While Morgan was in a coma, her 71-year-old mother took care of Jaxson.

“She had to re-learn how to bathe a child because of all of the tubes,” said Morgan. “I was her baby, so she was worried about me and she was trying to keep up with him. They told her that she would lose me. She had no idea how she was going to raise a baby.”

Even with all the lows in her life, Ryan says Morgan stays positive.

“I don’t ask for anything because I have him and that’s all I ever need.”

“Michelle will make you think that everything is great in her life because she always has a smile on her face,” said Ryan.

Even with Morgan’s sunny personality, she does need help. According to Ryan, Jaxson has grown out of his stability chair. Ryan plans to supply the Morgan family with a new one.

“He’s outgrown the other one and its chaffing on him, so we kind of convinced her [she] need this,” said Ryan.

Ryan says the difficulty was figuring out what else Morgan would enjoy.

“I asked her to write a wish list for her and Jaxson, and all I got was a wish list for Jaxson,” said Ryan.

Her son, says Morgan, is enough.

“I don’t ask for anything because I have him and that’s all I ever need,” said Morgan.

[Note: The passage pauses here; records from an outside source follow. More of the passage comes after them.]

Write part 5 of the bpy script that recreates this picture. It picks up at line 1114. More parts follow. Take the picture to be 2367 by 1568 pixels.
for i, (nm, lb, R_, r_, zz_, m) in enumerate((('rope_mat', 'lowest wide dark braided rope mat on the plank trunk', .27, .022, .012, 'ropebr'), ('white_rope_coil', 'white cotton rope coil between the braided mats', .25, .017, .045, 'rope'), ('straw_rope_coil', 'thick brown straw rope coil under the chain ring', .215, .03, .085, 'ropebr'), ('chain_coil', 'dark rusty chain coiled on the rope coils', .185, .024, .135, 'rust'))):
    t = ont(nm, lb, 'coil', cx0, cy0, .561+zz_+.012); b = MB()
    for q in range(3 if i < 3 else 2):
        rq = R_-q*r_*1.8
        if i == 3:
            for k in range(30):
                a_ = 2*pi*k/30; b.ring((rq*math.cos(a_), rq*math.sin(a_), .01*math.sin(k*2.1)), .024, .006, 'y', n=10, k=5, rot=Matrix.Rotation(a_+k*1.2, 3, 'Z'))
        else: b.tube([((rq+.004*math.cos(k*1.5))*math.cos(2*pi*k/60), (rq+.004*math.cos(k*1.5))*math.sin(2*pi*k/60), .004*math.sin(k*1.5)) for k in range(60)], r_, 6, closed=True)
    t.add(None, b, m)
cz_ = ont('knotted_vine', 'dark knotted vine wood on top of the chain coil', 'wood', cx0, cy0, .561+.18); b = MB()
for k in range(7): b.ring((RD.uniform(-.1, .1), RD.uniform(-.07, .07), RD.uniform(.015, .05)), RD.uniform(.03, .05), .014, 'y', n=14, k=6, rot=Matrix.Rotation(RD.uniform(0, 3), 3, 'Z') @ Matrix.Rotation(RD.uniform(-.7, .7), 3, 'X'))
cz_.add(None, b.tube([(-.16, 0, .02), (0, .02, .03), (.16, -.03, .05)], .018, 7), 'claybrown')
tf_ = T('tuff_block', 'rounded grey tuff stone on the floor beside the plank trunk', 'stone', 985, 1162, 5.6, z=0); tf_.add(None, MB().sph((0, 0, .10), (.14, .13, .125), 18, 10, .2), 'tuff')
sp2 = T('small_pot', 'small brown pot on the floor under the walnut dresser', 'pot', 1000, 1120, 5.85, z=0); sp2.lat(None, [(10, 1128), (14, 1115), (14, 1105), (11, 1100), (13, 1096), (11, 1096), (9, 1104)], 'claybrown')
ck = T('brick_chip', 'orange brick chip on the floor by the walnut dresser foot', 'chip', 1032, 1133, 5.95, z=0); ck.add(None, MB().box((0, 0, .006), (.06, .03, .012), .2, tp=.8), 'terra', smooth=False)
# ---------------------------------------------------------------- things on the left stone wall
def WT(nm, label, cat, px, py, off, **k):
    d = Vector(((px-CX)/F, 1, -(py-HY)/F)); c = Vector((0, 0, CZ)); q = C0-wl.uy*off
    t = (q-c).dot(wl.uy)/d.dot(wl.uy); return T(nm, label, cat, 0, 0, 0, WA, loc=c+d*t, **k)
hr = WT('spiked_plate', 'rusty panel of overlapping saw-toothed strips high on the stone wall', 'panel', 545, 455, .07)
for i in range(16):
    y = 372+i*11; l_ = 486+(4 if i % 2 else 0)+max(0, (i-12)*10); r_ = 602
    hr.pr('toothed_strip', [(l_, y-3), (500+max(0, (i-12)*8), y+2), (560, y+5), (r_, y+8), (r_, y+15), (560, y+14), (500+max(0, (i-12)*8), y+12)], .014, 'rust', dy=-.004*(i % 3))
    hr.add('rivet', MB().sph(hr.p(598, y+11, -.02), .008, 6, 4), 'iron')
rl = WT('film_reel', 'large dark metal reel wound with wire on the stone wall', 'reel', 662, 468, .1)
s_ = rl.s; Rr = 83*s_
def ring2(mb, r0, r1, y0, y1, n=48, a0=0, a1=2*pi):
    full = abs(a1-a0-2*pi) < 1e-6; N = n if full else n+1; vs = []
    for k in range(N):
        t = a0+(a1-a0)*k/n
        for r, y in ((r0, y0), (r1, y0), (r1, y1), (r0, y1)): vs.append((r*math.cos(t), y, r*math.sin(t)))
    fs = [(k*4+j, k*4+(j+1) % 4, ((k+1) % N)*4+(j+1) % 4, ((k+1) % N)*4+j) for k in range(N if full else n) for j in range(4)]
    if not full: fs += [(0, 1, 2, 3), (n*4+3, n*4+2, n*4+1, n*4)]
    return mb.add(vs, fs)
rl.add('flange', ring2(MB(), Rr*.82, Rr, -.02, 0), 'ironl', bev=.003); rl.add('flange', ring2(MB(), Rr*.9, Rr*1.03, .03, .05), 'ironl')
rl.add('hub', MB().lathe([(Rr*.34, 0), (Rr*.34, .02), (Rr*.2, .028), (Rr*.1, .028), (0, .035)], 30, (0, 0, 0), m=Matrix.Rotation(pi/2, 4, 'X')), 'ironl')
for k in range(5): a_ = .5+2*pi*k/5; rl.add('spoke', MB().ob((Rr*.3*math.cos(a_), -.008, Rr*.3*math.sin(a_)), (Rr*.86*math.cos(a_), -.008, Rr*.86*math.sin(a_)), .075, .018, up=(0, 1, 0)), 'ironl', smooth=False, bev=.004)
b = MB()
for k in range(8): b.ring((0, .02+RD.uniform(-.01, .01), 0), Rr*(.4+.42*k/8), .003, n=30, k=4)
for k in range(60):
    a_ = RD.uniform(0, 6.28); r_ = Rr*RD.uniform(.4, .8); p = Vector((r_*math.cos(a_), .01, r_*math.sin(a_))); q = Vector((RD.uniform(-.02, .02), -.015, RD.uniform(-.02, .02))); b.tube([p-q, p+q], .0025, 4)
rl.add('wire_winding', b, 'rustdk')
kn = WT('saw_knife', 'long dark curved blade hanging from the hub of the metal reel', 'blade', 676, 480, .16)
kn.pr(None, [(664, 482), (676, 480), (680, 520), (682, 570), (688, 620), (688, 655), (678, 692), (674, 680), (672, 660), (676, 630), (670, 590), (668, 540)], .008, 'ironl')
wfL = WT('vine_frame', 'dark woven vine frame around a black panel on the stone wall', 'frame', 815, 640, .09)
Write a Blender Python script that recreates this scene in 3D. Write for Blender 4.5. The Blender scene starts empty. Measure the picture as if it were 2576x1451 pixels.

Ryan intends on giving the Morgan family a Christmas to remember with events planned throughout December. They have a paint night scheduled and are in the process of arranging an adult get together before Christmas.

Ryan and her daughter plan to continue sponsoring a family next year so that they can help the next person who may need an extra bit of kindness this holiday season.